Die Mitwirkenden sind Antigone Papoulkas (Hänsel), Anna Gabler (Gretel), in den Titelpartien, Hans-Joachim Ketelsen (Vater), Irmgard Vilsmaier (Mutter) Iris Vermillion (Knusperhexe), Lydia Teuscher (Sand- und Taumännchen), die Damen des Sächsischen Staatsopernchors Dresden, der Kinderchor der Semperoper Dresden und Kinder der Palucca Hochschule für Tanz Dresden sowie die Sächsische Staatskapelle Dresden unter der Leitung von Michael Hofstetter, der Mitschnitt entstand 2006:
1981 verfilmte der Regisseur August Everding Humperdincks Oper mit einer Star-Besetzung für das Fernsehen: Brigitte Fassbaender (Hänsel), Edita Gruberova (Gretel), Hermann Prey (Vater), Helga Dernesch (Mutter), Sena Jurinac (Knusperhexe), Norma Burrowes (Sandmännchen), Elfriede Höbarth (Taumännchen) und die Wiener Sängerknaben (Lebkuchenkinder), es spielen die Wiener Philharmoniker unter der Leitung von Sir Georg Solti. Everding verband bei dieser Produktion Elemente des Theaters und des Films und schuf damit eine einzigartige Märchenwelt: "Theateratmosphäre, Einbezug des jugendlichen Publikums, des Orchesters und des Dirigenten, der Einstieg erfolgte sozusagen live in einen Abend im hübschen Cuvilliés-Theater in München und im Schönbrunner Schlosstheater. Bruchlos war der Übergang in die Filmstruktur, die der Oper das ihre ließ und sich nicht selbständig machte. Dazu kamen ein hochkarätiges Sängerteam, das sich augenscheinlich gerne kindliche Spiellaune verordnen ließ... Das war Oper fürs Fernsehen und blieb dabei Oper: Gut gesungen, gut gespielt, gut gefilmt." - so urteilten damals die Oberösterreichischen Nachrichten.
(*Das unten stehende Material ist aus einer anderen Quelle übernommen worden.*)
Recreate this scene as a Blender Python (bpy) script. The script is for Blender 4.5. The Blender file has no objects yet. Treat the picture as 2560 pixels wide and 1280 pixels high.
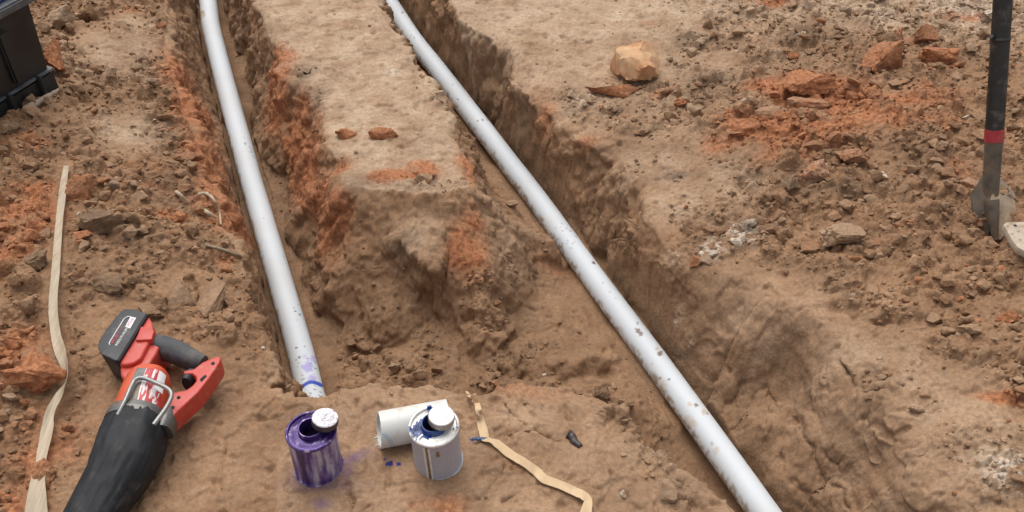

Wer eine Orchester-Kurzfassung der Oper kennenlernen möchte, hat im folgenden Link hierzu Gelegenheit; die Bremer Philharmoniker haben gemeinsam mit Marko Letonja im Dezember 2020 die Suite aus "Hänsel und Gretel" als Weihnachtsgruß produziert:
www.youtube.com/watch
Übrigens: Humperdincks Oper endet mit dem Choral des Abendsegens, die letzten gesungenen Worte lauten "Wenn die Not aufs Höchste steigt, Gott, der Herr, die Hand uns reicht!". Es fällt schwer, hier nicht an die aktuelle Situation zu denken... - die Schlussszene von Humperdincks "Hänsel und Gretel" ist hier noch in der aktuellen Inszenierung der Wiener Staatsoper von Adrian Noble zu erleben, die Mitwirkenden sind Daniela Sindram (Hänsel), Ileana Tonca (Gretel), Adrian Eröd (Vater), Janina Baechle (Mutter) sowie Kinderchor und Orchester der Wiener Staatsoper unter der Leitung von Christian Thielemann, die Aufzeichnung erfolgte 2016:
Ihnen allen wünsche ich ein frohes und gesegnetes Weihnachtsfest!